Friday, May 30, 2014

This Week in Bank Failures

Ratings: Moody’s changed its outlook to negative for 82 European banks because of new euro zone bank resolution rules that prohibit bailouts for bank bondholders. In the same announcement it upgraded one bank.

Cuts: RBS is reducing its U.S. mortgage business by two thirds, resulting in hundreds of job losses. The move is partly to reduce its risks in the U.S. real estate market and partly to reduce its U.S. footprint below $50 billion in assets, a level that would subject it to closer Fed scrutiny.

Seeking capital: Bank of America is selling 13 Tennessee branches to First Tennessee Bank. Bank of America is in the middle of a multi-year process of closing hundreds of branches in order to cut its operating costs. Citigroup says it expects to sell the OneMain personal loan business this year, probably in a private sale. It has been trying to unload the high-risk operation for years, but previously there was little interest from buyers.

Investigations: The U.S. Justice Department is investigating France’s BNP Paribas for running money for Iran. Reportedly the bank could face a fine near $10 billion or the loss of its U.S. banking license. The Justice Department is investigating at least 10 banks along with other companies for participating in transaction fraud. In particular, banks are believed to have processed hundreds of millions of dollars in fraudulent charges for black-market gun dealers that were essentially blackmailing their customers. The city of Los Angeles is accusing JPMorgan and Wells Fargo of discriminatory and predatory lending practices. Providence, Rhode Island, is pursuing a similar case against Santander.

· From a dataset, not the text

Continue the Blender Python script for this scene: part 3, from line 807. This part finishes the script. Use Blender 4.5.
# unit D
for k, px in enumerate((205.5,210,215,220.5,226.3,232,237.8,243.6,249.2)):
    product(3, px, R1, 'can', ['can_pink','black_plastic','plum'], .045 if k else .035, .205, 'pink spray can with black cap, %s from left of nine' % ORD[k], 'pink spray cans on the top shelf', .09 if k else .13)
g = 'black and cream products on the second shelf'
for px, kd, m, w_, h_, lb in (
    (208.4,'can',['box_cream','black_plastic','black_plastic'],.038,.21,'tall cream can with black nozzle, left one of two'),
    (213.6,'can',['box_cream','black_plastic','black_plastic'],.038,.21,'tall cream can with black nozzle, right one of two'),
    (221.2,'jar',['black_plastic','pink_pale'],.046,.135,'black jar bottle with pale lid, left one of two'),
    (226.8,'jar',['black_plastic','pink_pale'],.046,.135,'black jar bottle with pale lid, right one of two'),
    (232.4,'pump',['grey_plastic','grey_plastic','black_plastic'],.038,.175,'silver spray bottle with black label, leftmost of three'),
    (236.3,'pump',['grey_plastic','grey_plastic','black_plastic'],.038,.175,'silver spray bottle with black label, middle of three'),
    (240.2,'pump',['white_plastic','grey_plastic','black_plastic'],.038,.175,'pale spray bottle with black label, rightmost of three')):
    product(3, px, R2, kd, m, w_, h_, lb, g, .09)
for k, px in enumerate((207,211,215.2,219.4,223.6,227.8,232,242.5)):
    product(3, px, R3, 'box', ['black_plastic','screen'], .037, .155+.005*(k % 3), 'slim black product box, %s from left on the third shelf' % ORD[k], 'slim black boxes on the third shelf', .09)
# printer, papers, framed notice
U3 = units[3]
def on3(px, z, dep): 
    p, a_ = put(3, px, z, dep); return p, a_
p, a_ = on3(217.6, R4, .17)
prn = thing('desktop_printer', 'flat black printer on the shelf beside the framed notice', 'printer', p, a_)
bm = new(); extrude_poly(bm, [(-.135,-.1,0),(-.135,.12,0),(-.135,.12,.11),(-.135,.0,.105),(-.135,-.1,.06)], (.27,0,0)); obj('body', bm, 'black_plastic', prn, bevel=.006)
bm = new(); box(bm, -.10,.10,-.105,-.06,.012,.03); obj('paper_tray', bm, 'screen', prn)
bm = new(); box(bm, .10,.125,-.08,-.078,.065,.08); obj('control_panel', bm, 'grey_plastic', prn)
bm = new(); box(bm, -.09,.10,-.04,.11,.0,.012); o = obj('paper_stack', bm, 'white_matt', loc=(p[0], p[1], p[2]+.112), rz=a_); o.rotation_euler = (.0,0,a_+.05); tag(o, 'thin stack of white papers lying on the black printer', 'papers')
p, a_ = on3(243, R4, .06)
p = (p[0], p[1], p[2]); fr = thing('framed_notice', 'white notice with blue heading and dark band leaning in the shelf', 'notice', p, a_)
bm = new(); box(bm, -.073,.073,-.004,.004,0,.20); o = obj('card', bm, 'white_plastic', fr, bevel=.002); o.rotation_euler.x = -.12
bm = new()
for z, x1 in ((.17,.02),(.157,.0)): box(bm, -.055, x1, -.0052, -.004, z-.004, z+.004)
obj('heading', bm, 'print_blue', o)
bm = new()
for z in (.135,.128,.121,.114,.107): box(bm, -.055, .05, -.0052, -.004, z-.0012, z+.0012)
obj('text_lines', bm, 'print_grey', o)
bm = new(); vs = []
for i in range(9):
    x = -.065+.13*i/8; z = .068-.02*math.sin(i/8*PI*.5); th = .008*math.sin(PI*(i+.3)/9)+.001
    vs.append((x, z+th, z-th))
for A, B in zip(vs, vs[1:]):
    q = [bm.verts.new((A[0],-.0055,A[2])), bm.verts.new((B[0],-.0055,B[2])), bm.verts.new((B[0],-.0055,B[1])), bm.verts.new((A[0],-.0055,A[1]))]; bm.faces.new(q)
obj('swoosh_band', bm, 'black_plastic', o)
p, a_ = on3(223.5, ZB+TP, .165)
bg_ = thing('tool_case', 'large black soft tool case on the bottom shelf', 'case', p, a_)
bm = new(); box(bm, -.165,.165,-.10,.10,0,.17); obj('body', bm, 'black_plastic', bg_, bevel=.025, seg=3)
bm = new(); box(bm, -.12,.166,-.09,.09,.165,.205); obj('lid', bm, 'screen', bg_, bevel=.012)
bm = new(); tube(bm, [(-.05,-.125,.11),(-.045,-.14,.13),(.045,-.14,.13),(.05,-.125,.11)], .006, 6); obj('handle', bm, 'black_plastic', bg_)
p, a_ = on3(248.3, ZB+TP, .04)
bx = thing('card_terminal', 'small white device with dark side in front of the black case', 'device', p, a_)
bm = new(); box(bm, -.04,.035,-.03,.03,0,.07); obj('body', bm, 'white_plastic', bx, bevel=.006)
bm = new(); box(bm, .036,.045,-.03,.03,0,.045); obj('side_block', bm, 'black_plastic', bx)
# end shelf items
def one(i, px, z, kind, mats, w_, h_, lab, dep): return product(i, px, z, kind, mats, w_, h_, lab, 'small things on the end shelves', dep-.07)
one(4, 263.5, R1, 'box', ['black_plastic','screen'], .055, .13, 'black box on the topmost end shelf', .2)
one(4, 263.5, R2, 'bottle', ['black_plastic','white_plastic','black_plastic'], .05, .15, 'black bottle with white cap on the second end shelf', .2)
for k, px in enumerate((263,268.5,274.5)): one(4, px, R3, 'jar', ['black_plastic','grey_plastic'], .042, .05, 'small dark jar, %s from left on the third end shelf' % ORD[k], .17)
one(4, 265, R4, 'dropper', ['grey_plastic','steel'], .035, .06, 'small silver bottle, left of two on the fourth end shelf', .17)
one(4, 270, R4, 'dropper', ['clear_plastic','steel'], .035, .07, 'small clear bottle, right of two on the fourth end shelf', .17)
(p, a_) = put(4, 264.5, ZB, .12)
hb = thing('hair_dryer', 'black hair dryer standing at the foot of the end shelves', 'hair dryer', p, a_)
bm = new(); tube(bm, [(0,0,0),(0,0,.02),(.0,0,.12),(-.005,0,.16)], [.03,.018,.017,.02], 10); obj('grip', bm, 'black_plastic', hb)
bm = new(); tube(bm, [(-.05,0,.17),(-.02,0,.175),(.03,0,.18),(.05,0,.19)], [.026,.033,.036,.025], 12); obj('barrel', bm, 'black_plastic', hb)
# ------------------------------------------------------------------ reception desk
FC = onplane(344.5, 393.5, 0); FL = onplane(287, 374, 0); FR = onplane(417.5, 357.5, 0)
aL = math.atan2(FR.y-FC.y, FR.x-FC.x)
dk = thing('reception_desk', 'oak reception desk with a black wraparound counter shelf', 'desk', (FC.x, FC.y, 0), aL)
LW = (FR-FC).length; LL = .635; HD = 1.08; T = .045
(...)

Bank failures this year have disproportionately come on the last Friday of the month, and that pattern continues tonight. In Maryland, the O.C.C. closed Slavie Federal Savings Bank, which had $111 million in deposits at two branches in Bel Air and Baltimore. Bay Bank is paying a 0.2 percent premium for the deposits and is also purchasing 93 percent of the assets. The failed bank was originally created to serve immigrants from Bohemia. The O.C.C. had ordered it in 2012 to improve its operations.